The only iffy part of Tunick's analysis is "as a result." Perhaps women came in being thoughtful, prudent and cautious.

One of my interviewees, Mother’s Work founder and COO Rebecca Matthias, does not dwell on gender differences -- because "I don't think of women differently, I just think about people and their abilities." But, by asking about differences in management style, I was able to get this out of her: "I do believe that, in general, women are not as aggressive as men are. To me, it doesn't come naturally to be kind of 'killer' aggressive. I'm more intellectual about it -- I kind of 'know what I want.' On a personal basis, I don't think I'm as aggressive as men are. Which is another reason I decided I wasn't gonna make it working for another corporation: I didn't think I could climb that ladder."

That's quite a tribute to the ladder's brutality or futility, because Matthias impressed a Fortune correspondent the same way she did me -- as a Type A+ bundle of energy and willpower.

Amending Matthias, Parker Sroufe, a recruiter for and sometimes manager of startups in the Northwest, says "there are also times when women must be aggressive to survive. If they don't, they and the organization suffer or even perish." Yet, apart from those flashpoints, "managers have got to understand that women are different but the job will get done -- differently, and generally just as well, but differently. If the manager does not come to understand this, they will leave talent and results on the table."

Not surprisingly, the Fortune analysis reported: "Company size...seems to have an impact on career-satisfaction.
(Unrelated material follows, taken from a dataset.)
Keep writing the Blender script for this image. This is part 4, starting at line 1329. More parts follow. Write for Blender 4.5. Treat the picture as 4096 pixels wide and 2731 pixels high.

Women who work in companies with fewer than 100 employees are more likely to be 'very satisfied' with the current status of their careers than women in larger corporations."

If we let the overall numbers decide, the real story about women and big business is no longer the rare standouts, but rather the ones who -- because of some mix of Boomer individualism, Glass Ceiling, and the refusal to sacrifice family to career -- leave or avoid a corporate straitjacket sketched by almost everyone I have quoted up to this point.

The big news in the 1993 Swiss/Walker book is therefore not the story it attempts to tell -- i.e. that Superwoman is a myth, you really can't have it all, men in big companies are juveniles who simply traded their wet towels for briefcases, etc. Though publishers apparently make money by continually discovering it, that set of revelations is at least 10 years old.

Rather, the book's breakthrough is a section on self-employment: One chapter, 32 pages, called "Off the Beaten Path: The New Entrepreneurs." This part of the Swiss/Walker book is more buoyant than anything I've come across about women in business. Here, creation and ownership push aside rat races and Glass Ceilings. "[E]ach of the women we surveyed has brought her own approach to finding the balance that works for her career, her family situation, and her children. Few say they have all the flexibility they would like in their jobs, but they are close -- much closer than if they had stayed in traditional corporate structures."

The final summary point by Swiss and Walker for this group: "Most say they will never 'go back' unless they do not have a choice." No ambiguity there.

Unfortunately, the book's final 21 pages -- "what employers can do," a checklist for being a good negotiator with your boss, a Call To Action, etc. -- are mostly tactical and entirely damage-control, because they run right back to the skyscraper and its headaches. The authors had the real breakout earlier: It was handed to them by the sizable share of survey-respondents who tried self-employment and intend to keep it.